It is true that St. Francis was haunted by the
medieval nightmare of the essential vileness of the body, and
spurred it too hard. But apart from this, one recognises in him a
poet, and a man of ineffable charm, who found the company of
sinners at least as attractive as the company of saints, for the
simple reason that the sinner is often enough well meaning and
humble, and is spared at least the ugliness of respectable self-
righteousness, which is of all things most destructive of the sense
of proportion, and most divorced from natural joy. St. Francis took
human nature as he found it, and recognised that failure has a
beauty which is denied to success, for the simple reason that
conscious failure makes a man both grateful and affectionate, while
success too often makes him cold and hard.

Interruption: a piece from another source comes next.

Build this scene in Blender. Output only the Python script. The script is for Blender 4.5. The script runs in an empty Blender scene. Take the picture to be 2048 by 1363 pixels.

And there is thus a wonderful fragrance about all that St. Francis
did and said, though he must have been sorely tried by his stupid
and pompous followers, who constantly misunderstood and
misrepresented him, and dragged into the light what was meant to be
the inner secret of his soul. There are few figures in the roll of
saints so profoundly beautiful and touching as that of St. Francis,
because he had in a pre-eminent degree that childlike freshness and
trustfulness which is the secret of all charm.
Charm is of course not the same thing as beauty, but only a
subdivision of it. There are many things in nature and in art, from
the Matterhorn to "Samson Agonistes," that have no charm, but that
appeal to a different range of emotions, the sublime, the majestic,
the awe-inspiring, things in the presence of which we are hardly at
ease; but charm is essentially a comfortable quality, something
that one gathers to one's heart, and if there is a mystery about
it, as there is about all beautiful things, it is not a mystery of
which one would be afraid to know the secret.